Black History program slated

MOULTRIE — Williams Tabernacle C.M.E. Church will celebrate its 10th Annual Sarah Everett Daniels’ Black History Program on Sunday, March 17, at 3 p.m., with the Rev. William Todd Cason delivering the Black History address.

The Live Oak Youth in Action for the Lord (L.O.Y.A.L.) will do worship through dance and Michael Calhoun and Robert Walker will render the music.

The celebration is in memory of Sarah Everett Daniels, who was the first in the community to undertake the challenging task of celebrating black history in the community. Dr.
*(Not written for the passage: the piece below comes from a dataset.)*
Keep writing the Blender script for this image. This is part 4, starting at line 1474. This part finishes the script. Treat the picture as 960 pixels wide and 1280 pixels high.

Carter G. Woodson was the first African-American to see the need for creating black history month; making others finally recognize that black heritage should be celebrated alongside other historical traditions.

The Association for the Study of African American Life and History dedicates the 2013 Annual Black History Theme, “At the Crossroads of Freedom and Equality: The Emancipation Proclamation and the March on Washington,” celebrating two important turning points in the lives of African-Americans.

The year 2013 marks two important anniversaries in the history of African-Americans and the United States.

On Jan. 1, 1863, the Emancipation Proclamation set the United States on the path of ending slavery.

A wartime measure issued by President Abraham Lincoln, the proclamation freed relatively few slaves, but it fueled the fire of the enslaved to strike for their freedom.

 In many respects, Lincoln’s declaration simply acknowledged the epidemic of black self-emancipation spread by black freedom crusaders like Harriet Tubman that already had commenced beyond his control.

Those in bondage increasingly streamed into the camps of the Union army, reclaiming and asserting self-determination.

The result, abolitionist Fredrick Douglass predicted, was that the war for the Union became a war against slavery. The actions of both Lincoln and the slaves made clear the Civil War was in deed, as well as in theory, a struggle between the forces of slavery and emancipation.

 The full-scale dismantlement of the “peculiar institution” of the human bondage had begun.